Flash piece

The hatch of the shuttle-pod hissed open. Adam Hawkshaw descended the ramp and observed a robot and buggy awaiting him. Beyond the spaceport, the spires and domes of the colony where the murders had occurred were visible. A sudden blast of steam from a nearby vent startled him.
The gravitational field on New America was E+.35 but Hawkshaw felt heavier as he walked to the groundcar parked beside a row of cargo pallets. After synchronising local time with the utilibot, he realised he was late for his appointment with the Governor, John Pastor.
The landscape beyond the speeding groundcar was alien and forbidding, the sky an ominous shade of purple-blue. The robot had a fleck of rust on its right arm and the car’s interior was shabby with dust. Strange structures of undefined purpose began to appear as the vehicle engaged a traffic beam and surged towards the tallest building.

Hawkshaw paused for a final glance at the colony of New America before entering the shuttle-pod.
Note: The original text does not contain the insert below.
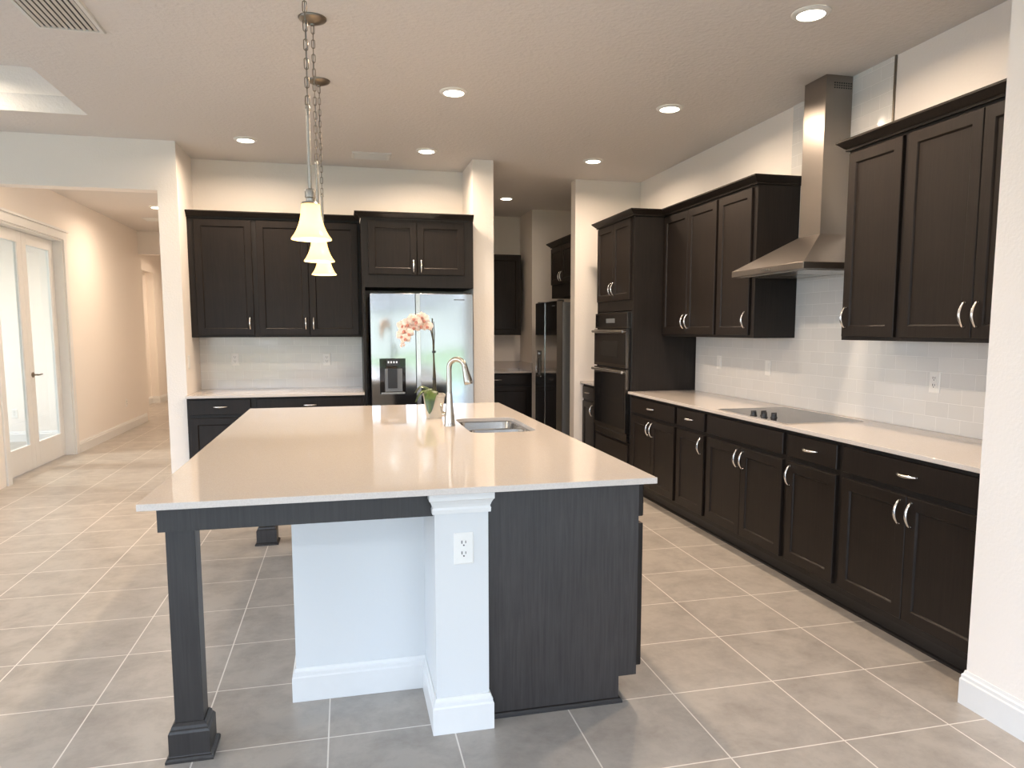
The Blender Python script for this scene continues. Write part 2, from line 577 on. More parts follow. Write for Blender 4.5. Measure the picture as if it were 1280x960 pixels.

It had been an exhausting month in a taxing environment before the killer had been arrested.
Just moments earlier, Hawkshaw had watched Matthew Cloud, shackled and sedated, unrepentant triple murderer, hustled into the cargo space of the pod. He would be an unpleasant presence during the three-month return to Earth before Hawkshaw could sign him over for judicial torture and execution.
Cloud was intelligent and wily, borderline psychopathic, Hawkshaw reflected as he buckled himself into his seat. As a prisoner with nothing to lose, he would bear watching over the coming weeks aboard ship.

Cool stuff. Love how much of the world is conveyed by the selected details. Qiuckly sucked in.

Thanks Marc. I’m digging the prose board here.

With a name like Matthew Cloud, he has to be innocent/framed, one of the good guys. Ok, he might be a borderline psychopath, but I wouldn’t hold that against him. Hawkshaw isn’t gonna have an easy flight home :+1:
Good write, Mark.

‘Borderline psychopaths’ make great characters because they carry conflict within themselves, whereas a full-on psycho is generally a cut-out character with no depth or capacity for change/surprise. which can capture the readers imagination,

All good stories have an element of conflict or tension, it’s what moves the tale forward. A story without conflict is like vanilla ice-cream.

I liked the little details, like the patch of rust in the arm of the robot. Like a soldier with a patched uniform it gives it just a little bit more of an identity.

I was also intrigued by the medieval concept of 'judicial torture and execution. Some attitudes never die, despite time and distance.

Thanks Colm and Gyppo for generous comments. I like that form, like a quick-fix for a prose-write craving. I guess SF is interesting because one can just make up everything.